Our own newer family traditions are more subdued, though fully lubricated, because we have only two sons, and we have shed some of the generational ballast that comes with being raised in a hive of Catholics. And I do admit to missing those moments when we routinely congregate for the ritual over eating of Thanksgiving. That is why I am reviving an old remembrance from ten years ago when things seemed normal in comparison to today’s quarantine standards. Here’s to family gatherings yet to come.

Remembering Good Times

I’m back after a brief winter vacation – and it really did feel like a vacation, right down to the moment I had to get back to work.  I got to hang out with my kids – one home from Korea for a brief visit before he returns to teach English and the other visiting from Pittsburgh where he teaches whatever they throw at him.  Both decided early on that their father’s profession was about as appealing as sleeping on a bed of nails after being flailed with stinging nettles.  (They were denied a strict Catholic upbringing so they don’t really comprehend how easy this lifestyle is by comparison.)  Instead they took a cue from their mother and opted for careers with a regular paycheck and legitimate vacations.  But they get a lot of mileage from growing up on a farm where they were supposedly shackled to a life of forced labor in between marathon sessions of Nintendo and watching “Monty Python and the Holy Grail” for the millionth time.  Most people are enthralled by their description of their childhood, their single-minded attempts to escape and their ultimate triumph over a perpetual fate of servitude in the potato field.  Yes, they are prone to hyperbole and their memories become more embellished as they get older.  The other day while we were sitting in a restaurant reliving yet another horror story of their childhood, a woman came in with her two young children.  One toddler clung to a plastic noise making educational toy that from my perspective only verified our culture’s addiction to meaningless sounds.  Seamus, who is twenty five, looked over longingly and with transparent envy.

“You know”, he said plaintively, “I always wondered where the batteries were.”
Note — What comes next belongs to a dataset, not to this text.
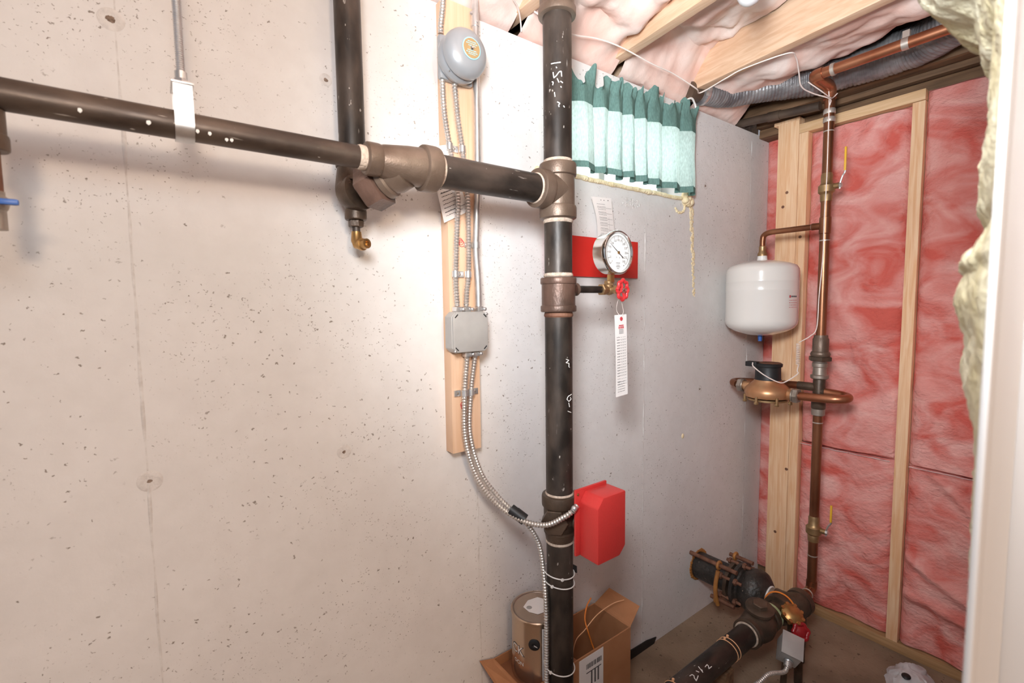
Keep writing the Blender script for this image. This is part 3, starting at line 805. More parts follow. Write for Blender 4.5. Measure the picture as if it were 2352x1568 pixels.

“We took them out,” I said.

“Yeah, we had to go out and play in the dirt.  Big whoop-te-doo.”  He gave me an accusing look which I deflected by taking a sip of my beer.

In the meantime Jake, who is twenty seven, was still agitated by the fact that he couldn’t order a beer because he left his driver’s license in Korea.  He was on his third orange juice.  He was having his own conversation.

“I can’t believe they carded me,” he was lamenting.  “I teach college for crying out loud.  How old do you have to look to get a drink around here?”

“Don’t worry,” I said.  “There’s plenty of beer at home.”  (Never thought I’d be saying that to my kids.)

Now I had two sets of accusing eyes on me.  I looked over at the other table where the two youngsters were just beginning their ritual dissection of their meal.  The mother was the soul of patience as she chatted with a friend.  Some things never change, I thought.